The NRL announced on Wednesday afternoon that following a detailed review of the current interchange system the number of interchanges will be reduced from 10 to eight and a 'shot clock' introduced for drop-outs and scrums from next season.

The changes are designed to reward endurance and deliver a more continuous and free-flowing spectacle for fans and have been welcomed by Hughes.

Having stuck solid with a philosophy to recruit footballers over athletes that has seen him deliver the likes of Johnathan Thurston, Nate Myles and Issac Luke into NRL systems, Hughes believes the current Roosters roster boasts the best mix of size and skill in the game today.

"The Roosters have got good footy players and they happen to be big too," Hughes told NRL.com. "Without examining every roster they, at the minute to me, I'd recruit most of the Roosters personnel.

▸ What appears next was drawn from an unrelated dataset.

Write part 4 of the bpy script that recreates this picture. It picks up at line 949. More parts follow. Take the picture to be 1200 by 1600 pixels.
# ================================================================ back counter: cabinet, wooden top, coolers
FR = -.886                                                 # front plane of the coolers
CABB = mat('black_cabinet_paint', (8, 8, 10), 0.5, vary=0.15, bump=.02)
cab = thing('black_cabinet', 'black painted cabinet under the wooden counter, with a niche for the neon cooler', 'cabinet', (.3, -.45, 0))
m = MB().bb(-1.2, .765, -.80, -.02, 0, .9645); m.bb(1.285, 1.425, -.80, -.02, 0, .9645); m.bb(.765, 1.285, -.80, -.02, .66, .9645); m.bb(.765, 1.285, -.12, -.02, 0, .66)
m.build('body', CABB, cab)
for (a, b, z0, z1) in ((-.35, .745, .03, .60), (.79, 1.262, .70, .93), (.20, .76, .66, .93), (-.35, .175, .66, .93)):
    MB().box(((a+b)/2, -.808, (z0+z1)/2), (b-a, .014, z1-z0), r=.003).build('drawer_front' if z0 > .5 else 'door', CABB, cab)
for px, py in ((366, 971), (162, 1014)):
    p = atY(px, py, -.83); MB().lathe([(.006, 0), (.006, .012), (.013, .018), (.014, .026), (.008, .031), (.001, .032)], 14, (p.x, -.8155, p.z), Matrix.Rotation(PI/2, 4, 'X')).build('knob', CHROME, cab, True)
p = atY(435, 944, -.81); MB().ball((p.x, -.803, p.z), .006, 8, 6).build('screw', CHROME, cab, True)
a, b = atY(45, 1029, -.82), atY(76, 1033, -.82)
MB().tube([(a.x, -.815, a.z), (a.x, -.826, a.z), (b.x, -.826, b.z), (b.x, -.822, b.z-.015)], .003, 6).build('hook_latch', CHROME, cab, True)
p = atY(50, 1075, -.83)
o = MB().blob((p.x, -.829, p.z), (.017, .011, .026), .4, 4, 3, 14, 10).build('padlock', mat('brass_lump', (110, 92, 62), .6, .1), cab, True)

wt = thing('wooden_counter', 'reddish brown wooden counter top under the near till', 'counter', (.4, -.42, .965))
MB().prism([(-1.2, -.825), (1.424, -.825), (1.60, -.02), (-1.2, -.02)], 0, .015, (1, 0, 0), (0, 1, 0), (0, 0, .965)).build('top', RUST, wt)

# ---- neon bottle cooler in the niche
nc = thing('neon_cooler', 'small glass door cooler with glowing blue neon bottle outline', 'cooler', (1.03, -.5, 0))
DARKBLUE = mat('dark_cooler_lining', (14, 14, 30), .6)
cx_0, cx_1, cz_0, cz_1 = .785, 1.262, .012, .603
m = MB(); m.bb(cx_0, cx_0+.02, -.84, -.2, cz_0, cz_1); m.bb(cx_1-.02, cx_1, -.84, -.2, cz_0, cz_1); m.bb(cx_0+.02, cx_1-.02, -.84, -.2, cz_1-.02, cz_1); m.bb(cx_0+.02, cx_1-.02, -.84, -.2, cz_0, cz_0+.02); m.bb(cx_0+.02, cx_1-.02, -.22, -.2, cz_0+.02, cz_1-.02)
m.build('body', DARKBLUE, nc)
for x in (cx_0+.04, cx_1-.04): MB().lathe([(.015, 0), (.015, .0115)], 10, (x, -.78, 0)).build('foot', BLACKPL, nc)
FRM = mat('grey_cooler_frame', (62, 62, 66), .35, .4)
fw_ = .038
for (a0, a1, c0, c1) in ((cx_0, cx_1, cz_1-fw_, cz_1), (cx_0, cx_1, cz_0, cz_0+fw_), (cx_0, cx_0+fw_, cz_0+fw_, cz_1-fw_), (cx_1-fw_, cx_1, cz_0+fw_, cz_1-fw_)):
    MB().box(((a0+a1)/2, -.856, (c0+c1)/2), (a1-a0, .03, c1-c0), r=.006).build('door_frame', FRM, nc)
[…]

"Jared Waerea-Hagreaves, young Dylan Napa, he's as good as any big young front-rower coming through in the game for 10 years; young Kane Evans.

"They've got size, they've got skill, they've got speed, they've got big edge-runners, they've got as good a halves as there is in the comp, strike outside that. You've probably got the best combination of size and footy player in their roster.

"There's no one there that's going to suffer by having to play a few more minutes. Jared is probably their only really big dude that's probably carrying a bit but he'll squeeze out another five or eight minutes if you ask him to."

Having spent the best part of the past two decades identifying young rugby league talent Hughes admitted that there has been a shift towards the recruitment of bigger athletes over traditional footballers, a trend he has resisted himself.

Arguably the greatest athlete in the game in that time, Sonny Bill Williams, was brought to the Bulldogs by Hughes but he said there have been many other Sonny Bill clones who have failed to measure up.

"Without criticising any clubs I think the recruitment of the athlete has failed from what I've observed. I've seen plenty of so-called good athletes fail," said Hughes. "They look like Sonny Bill; they're 6-foot-1 as kids and you think they're going to be 6'3" and 6'4"but they can't pass and they don't last more than 20 minutes and they don't get offloads.

"I'll still recruit a good footy player who's 6-foot-1 and got all the toughness versus the 6-foot-3 who might be a slightly better athlete. I'm still recruiting the 6-foot-1 guy and I've probably been criticised for it.

"There are a few sides at the minute – such as the Broncos – who are showing the best footy sides are winning games."

As for players on the endangered list as a result of the changes, Hughes suggested that endurance, and not necessarily size, will be the key physical trait of the NRL player in 2016.

"The footy players will still survive, they have forever," he said.

"The blokes who don't have the endurance are on the endangered list, and you don't have to be big to not have endurance."